The molecular and electronic structure features of silatranes, germatranes, and their carbon analogs

Abstract

Molecular geometries of fifty-six metallatranes N(CH2CH2Y)3M-X and fifty-six carbon analogs HC(CH2CH2Y)3M-X (M = Si, Ge; X = H, Me, OH, F; Y = CH2, O, NH, NMe, NSiMe3, PH, S) were optimized by the DFT method. Correlations between changes in the bond orbital populations, electron density ρ(r), electron density laplacian ∇2ρ(r), ¦λ1¦/λ3 ratio, electronic energy density E(r), bond lengths, and displacement of the central atom from the plane of three equatorial substituents and the nature of substituents X and Y were studied.
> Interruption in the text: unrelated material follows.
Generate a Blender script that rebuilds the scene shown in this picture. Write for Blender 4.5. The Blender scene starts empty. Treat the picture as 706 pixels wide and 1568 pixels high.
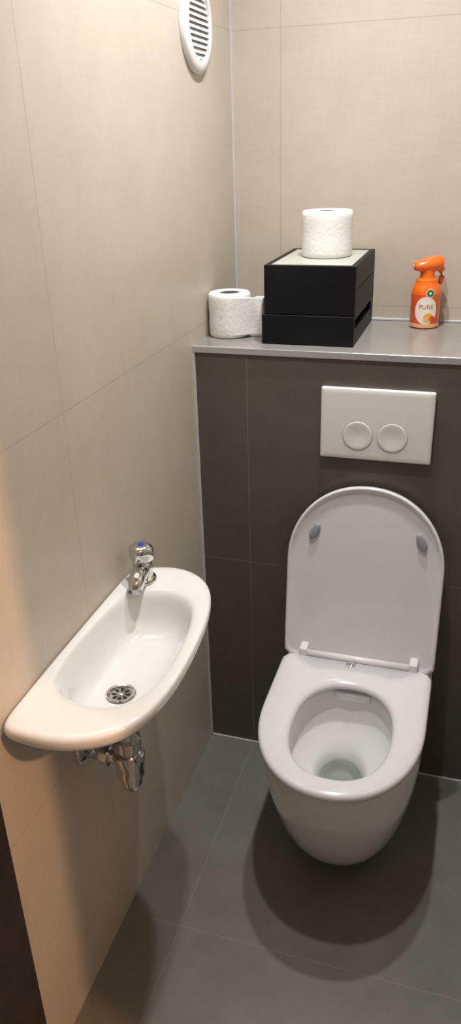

As the number of electronegative substituents at the central atom increases, the M←N, M-X, and M-Y bond lengths decrease, while the M←N bond strength and the electron density at critical points of the M←N, M-X, and M-Y bonds increase. An increase in electronegativity of a substituent (X or Y) is accompanied by a decrease in the ionicities of the other bonds (M-X, M-Y, and M←N) formed by the central atom (Si, Ge). A new molecular orbital diagram for bond formation is proposed, which takes into account the interaction of all five substituents at the central atom (M = Si, Ge) in atrane molecules.